What you are asked to do: Reproduce the first line and every line after it, exactly, through the one containing "mb.build('connectors', sb)". Leave out the rest.

● ● ●

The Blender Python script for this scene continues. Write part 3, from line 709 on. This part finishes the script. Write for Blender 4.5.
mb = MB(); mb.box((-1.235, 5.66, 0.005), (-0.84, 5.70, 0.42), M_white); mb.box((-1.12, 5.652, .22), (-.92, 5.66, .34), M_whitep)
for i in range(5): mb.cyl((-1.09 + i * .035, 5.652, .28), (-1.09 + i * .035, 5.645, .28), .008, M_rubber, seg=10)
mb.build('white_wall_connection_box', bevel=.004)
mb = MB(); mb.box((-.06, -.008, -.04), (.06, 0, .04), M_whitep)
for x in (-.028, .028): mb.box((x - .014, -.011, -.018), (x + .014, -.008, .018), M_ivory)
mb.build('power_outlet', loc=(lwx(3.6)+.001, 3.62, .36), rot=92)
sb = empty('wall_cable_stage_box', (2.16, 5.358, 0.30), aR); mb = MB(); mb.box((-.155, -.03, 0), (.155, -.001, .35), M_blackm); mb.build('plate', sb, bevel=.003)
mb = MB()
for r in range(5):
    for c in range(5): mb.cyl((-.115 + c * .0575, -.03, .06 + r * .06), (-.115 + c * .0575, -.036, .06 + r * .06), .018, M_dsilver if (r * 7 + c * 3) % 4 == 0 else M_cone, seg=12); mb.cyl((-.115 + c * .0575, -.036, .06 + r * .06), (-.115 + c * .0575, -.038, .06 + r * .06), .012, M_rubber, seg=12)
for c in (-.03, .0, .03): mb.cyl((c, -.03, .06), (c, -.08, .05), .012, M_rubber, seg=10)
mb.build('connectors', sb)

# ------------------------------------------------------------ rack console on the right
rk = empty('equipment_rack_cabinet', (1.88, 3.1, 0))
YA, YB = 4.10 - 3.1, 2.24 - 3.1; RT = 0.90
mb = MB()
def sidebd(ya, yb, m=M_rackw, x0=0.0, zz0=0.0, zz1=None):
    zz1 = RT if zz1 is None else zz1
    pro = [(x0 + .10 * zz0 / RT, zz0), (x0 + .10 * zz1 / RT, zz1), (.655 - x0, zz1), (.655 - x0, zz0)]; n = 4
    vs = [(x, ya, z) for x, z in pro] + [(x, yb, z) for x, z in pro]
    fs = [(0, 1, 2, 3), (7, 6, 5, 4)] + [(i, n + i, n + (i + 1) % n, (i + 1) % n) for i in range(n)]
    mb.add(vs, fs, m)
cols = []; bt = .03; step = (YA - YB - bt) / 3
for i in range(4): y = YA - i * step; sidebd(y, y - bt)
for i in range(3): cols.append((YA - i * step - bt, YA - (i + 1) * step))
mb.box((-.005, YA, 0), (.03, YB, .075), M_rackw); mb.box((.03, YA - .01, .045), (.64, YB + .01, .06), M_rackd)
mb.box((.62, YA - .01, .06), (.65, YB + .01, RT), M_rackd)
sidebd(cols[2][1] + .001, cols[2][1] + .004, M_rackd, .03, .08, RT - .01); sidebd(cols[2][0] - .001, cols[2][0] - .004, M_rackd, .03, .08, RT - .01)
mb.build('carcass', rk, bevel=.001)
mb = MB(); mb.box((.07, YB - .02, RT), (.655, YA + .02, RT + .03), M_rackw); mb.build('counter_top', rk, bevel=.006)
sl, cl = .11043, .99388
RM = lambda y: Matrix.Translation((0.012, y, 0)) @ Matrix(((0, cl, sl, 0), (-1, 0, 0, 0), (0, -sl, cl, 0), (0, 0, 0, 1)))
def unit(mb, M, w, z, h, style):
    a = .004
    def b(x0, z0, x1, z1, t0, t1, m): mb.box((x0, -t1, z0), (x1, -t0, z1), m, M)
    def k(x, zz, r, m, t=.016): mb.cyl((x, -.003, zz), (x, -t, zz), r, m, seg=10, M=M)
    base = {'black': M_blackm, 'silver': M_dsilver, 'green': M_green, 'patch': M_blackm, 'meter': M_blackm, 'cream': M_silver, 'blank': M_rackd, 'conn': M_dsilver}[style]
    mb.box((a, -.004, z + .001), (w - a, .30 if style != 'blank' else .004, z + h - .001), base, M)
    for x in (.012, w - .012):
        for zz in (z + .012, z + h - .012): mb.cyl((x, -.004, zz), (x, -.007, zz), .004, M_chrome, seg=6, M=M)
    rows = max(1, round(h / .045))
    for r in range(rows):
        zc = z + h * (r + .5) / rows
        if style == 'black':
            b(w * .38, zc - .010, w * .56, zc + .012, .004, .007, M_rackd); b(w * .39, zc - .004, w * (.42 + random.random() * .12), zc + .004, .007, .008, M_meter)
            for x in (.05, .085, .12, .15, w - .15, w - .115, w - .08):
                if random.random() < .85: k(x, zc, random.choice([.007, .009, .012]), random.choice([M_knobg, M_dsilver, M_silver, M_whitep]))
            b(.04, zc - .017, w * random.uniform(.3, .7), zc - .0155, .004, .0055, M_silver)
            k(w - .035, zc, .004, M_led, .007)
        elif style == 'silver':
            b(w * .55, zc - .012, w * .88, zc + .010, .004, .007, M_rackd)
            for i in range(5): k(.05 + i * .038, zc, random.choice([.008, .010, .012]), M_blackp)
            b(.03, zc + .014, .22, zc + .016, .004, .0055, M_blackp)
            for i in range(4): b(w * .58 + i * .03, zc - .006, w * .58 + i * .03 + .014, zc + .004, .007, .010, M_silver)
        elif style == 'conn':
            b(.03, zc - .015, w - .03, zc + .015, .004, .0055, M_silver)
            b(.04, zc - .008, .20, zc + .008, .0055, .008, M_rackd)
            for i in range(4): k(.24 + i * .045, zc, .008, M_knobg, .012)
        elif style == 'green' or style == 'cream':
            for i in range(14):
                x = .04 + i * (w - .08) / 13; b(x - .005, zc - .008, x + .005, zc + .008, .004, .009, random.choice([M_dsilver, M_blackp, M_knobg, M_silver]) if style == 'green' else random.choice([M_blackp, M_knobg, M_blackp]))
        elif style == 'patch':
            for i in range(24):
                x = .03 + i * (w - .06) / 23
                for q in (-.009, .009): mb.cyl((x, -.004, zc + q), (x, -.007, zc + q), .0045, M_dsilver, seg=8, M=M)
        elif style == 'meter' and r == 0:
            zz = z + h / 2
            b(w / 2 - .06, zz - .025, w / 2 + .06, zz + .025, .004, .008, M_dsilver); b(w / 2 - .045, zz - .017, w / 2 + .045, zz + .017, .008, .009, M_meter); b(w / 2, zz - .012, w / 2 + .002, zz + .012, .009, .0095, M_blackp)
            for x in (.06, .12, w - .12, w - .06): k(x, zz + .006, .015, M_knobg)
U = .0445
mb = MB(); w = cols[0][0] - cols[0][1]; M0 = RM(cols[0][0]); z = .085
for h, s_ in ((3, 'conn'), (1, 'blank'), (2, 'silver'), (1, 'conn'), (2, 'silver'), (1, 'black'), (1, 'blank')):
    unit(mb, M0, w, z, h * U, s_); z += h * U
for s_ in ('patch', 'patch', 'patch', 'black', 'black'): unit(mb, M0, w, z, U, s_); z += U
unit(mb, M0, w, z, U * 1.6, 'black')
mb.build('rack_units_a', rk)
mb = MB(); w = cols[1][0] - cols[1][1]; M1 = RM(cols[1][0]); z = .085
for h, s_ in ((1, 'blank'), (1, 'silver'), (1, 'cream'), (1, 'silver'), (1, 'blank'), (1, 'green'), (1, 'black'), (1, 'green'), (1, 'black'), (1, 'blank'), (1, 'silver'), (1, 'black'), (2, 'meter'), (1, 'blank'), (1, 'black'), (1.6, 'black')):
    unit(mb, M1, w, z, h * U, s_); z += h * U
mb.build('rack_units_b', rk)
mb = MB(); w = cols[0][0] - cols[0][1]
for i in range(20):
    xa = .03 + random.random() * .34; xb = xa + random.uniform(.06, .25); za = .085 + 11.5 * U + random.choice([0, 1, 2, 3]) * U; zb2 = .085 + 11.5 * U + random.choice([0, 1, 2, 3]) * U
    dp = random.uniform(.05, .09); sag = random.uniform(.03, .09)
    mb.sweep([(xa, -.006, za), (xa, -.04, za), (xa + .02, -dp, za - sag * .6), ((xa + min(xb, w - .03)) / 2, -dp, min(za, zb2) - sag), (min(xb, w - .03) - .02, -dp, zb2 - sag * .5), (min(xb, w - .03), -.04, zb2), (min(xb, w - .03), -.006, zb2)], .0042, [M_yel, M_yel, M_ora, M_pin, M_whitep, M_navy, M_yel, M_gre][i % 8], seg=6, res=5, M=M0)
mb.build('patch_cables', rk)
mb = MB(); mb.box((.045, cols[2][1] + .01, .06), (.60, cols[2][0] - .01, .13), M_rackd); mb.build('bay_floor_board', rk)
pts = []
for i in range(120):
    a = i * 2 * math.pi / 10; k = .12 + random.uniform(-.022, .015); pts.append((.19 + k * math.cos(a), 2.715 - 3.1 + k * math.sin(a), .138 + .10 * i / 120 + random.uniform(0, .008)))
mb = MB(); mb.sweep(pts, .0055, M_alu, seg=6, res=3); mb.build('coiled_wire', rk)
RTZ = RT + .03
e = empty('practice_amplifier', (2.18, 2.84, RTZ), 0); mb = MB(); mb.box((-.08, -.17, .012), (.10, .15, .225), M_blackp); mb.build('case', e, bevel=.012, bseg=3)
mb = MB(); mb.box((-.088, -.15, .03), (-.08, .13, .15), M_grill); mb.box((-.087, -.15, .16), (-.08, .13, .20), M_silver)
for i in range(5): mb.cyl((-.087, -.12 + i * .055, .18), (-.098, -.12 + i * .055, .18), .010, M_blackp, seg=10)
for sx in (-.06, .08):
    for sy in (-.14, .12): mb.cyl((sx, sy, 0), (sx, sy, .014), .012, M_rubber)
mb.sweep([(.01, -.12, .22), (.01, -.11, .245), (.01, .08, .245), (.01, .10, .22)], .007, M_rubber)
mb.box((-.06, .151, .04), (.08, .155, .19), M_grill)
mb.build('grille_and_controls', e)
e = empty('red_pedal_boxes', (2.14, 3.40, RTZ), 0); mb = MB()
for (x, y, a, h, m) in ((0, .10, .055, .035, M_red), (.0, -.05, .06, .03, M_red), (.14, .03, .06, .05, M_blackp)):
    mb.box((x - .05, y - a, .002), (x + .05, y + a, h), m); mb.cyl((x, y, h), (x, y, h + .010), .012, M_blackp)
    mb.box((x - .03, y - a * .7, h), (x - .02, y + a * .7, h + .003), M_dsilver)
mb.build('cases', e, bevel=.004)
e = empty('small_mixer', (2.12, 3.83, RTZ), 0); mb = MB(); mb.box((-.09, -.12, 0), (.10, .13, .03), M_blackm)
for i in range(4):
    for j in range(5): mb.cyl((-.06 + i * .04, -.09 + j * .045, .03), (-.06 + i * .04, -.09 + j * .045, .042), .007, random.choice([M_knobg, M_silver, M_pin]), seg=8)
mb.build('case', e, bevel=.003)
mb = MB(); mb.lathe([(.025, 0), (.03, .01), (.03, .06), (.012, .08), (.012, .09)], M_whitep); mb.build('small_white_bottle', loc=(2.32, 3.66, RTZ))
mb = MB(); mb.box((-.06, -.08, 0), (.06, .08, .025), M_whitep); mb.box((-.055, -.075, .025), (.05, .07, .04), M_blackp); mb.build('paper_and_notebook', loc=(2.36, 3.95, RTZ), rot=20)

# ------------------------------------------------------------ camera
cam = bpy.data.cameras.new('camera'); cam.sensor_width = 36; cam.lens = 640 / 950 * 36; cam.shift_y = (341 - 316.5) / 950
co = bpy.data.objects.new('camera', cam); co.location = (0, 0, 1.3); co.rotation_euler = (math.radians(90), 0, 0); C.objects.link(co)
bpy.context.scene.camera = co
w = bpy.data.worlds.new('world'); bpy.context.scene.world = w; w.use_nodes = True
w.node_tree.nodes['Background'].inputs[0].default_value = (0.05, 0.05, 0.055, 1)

● ● ●

Exercise result:
The Blender Python script for this scene continues. Write part 3, from line 709 on. This part finishes the script. Write for Blender 4.5.
mb = MB(); mb.box((-1.235, 5.66, 0.005), (-0.84, 5.70, 0.42), M_white); mb.box((-1.12, 5.652, .22), (-.92, 5.66, .34), M_whitep)
for i in range(5): mb.cyl((-1.09 + i * .035, 5.652, .28), (-1.09 + i * .035, 5.645, .28), .008, M_rubber, seg=10)
mb.build('white_wall_connection_box', bevel=.004)
mb = MB(); mb.box((-.06, -.008, -.04), (.06, 0, .04), M_whitep)
for x in (-.028, .028): mb.box((x - .014, -.011, -.018), (x + .014, -.008, .018), M_ivory)
mb.build('power_outlet', loc=(lwx(3.6)+.001, 3.62, .36), rot=92)
sb = empty('wall_cable_stage_box', (2.16, 5.358, 0.30), aR); mb = MB(); mb.box((-.155, -.03, 0), (.155, -.001, .35), M_blackm); mb.build('plate', sb, bevel=.003)
mb = MB()
for r in range(5):
    for c in range(5): mb.cyl((-.115 + c * .0575, -.03, .06 + r * .06), (-.115 + c * .0575, -.036, .06 + r * .06), .018, M_dsilver if (r * 7 + c * 3) % 4 == 0 else M_cone, seg=12); mb.cyl((-.115 + c * .0575, -.036, .06 + r * .06), (-.115 + c * .0575, -.038, .06 + r * .06), .012, M_rubber, seg=12)
for c in (-.03, .0, .03): mb.cyl((c, -.03, .06), (c, -.08, .05), .012, M_rubber, seg=10)
mb.build('connectors', sb)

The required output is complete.